パワーポイントの場合は、結合を使ってしまうのが手っ取り早いです。
「結合」という単語からは「複数の図形をひとつにまとめる」というイメージがあると思いますが、結合機能の中には、接合や切り出しといった5種類の機能があります。
ザックリ解説
- 上と下に分けるため、同じイラストを2個、挿入して重ねておきます。
- カットする位置を基準に、イラストの上に長方形を2つ(上用/下用)描画します。
- イラスト上部と下部を切り出すため、結合の作業を2回行います。
作業詳細
- イラストを挿入する。
- Ctrl+Dキーを押して、複製を作成する。
- 複製イラストは、元のイラストの上に重ねる。
- イラストの切取り部分(上)より大きめの長方形を描画する。
- Ctrl+Shift+下方向へドラッグして、長方形の複製を作る。
- 上の長方形とピッタリ並べる。
- イラストの切取り部分(下)よりはみ出るくらいの大きさに調整する。
- 2つの長方形を選択し、右クリック→[最背面へ移動]を選択。
- 図形の外側をクリックして、一度選択を解除する。
- イラストをクリック→Shift+上の長方形をクリックする。
- [図形の書式]タブ→[図形の結合]→[重なり抽出]を選択。
- この時、長方形だけが消えてイラストは残っているように見えますが、重ねたイラストが見えてるだけなので問題ありません。
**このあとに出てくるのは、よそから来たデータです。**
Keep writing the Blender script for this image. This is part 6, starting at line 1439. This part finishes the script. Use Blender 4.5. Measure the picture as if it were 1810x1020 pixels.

- イラストをクリック→Shift+下の長方形をクリックする。
- [図形の書式]タブ→[図形の結合]→[重なり抽出]を選択。
見た目に変化がありませんが、上下イラストをドラッグし、別々に移動したら成功です。
結合の作業では、オブジェクトの選択順序が影響します。残したいオブジェクトを先に選択してください。
アニメーション設定
イラストを上下に分割出来れば、アニメーションは前章でご紹介した通りになります。
リンゴをドアのように開く場合は、支点の位置を決めましょう。
最後に…
長文にお付き合いいただき、ありがとうございました。
ご紹介したアニメーションは基本的なものであり、ほんの一例です。
ほかに、図形の「星」や「ひし形」などを使って紙吹雪を作り、中から一緒に飛び出すようにするのも面白いですよね。
アイデア次第で様々な動きを付けることができるので、色々と試してみてください。